Saturday, August 24, 2013

Suffolk Sheep #4 – better photos

I am always amazed at the difference it makes when I take the time to photograph my work outside, in natural light. This photo shows the same piece I posted about last night. I finished it after dark, so I took some photos inside, under an Ott light, which simulates daylight. Here is that photo: 

Isn’t the difference incredible? Even if the Ott light gets close to the real colors in the piece, it still produces a flat look. By shooting outside, in daylight, but either very early in the morning or very late in the afternoon, I can get much nicer subtle shadows that show off the indentations from the quilting. Can you see how much more dimension the two photos below have because they were shot outside?

Good lighting and good photography in general are very important if you want to enter your quilts in big quilt shows. If you talk to people who have screened and juried these shows, they will tell you amazing stories about out-of-focus shots, distorted shots, or photos with visible people/hands/feet showing.

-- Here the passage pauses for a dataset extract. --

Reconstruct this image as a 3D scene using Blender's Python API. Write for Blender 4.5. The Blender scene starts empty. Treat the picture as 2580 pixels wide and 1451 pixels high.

If you send in these photos, you usually don’t stand a chance of getting in.

When I was working on my book, I needed to be able to take good photos whether it was day or night, cloudy or bright. So I borrowed high-quality lights from my friend, Patrick Schneider, who is a professional photographer. I set up a mini photo studio inside my house, and I worked with C&T Publishing’s photography team to get better results. It made all the difference in the world. All the how-to photos were consistent, with good color balance and lighting. 

If you don’t have the time/money/patience/desire to set up a photo studio in your home, or if you don’t have the money to pay a professional photographer, here are five basic tips:

1. Shoot your piece outside, in early morning or late evenings, when shadows are longest.
2. Some people advise shooting on a cloudy day, but I get the best results when the sky is clear. 
3. Put your pieces flat on the ground, and use a ladder or step-stool, if needed, to get high enough that you can shoot straight down. (Very large quilts require a different approach, like hanging them on the side of a building, or off a deck railing.)
4. Place your quilt on a neutral-color sheet, or some other background that will not be distracting.
5. Consider your camera. Some camera’s lenses tend to distort the image, creating “fisheye” bulges. I have one camera I bought specifically because it was advertised as not doing this, and I do get much better results with it.

If you want to learn more, check out the fabulous information on Holly Knott’s website.  I also highly recommend Gloria Hansen’s book Digital Essentials for people who want to know how to save, resize, or manipulate their digital images, or prepare images to submit to quilt shows.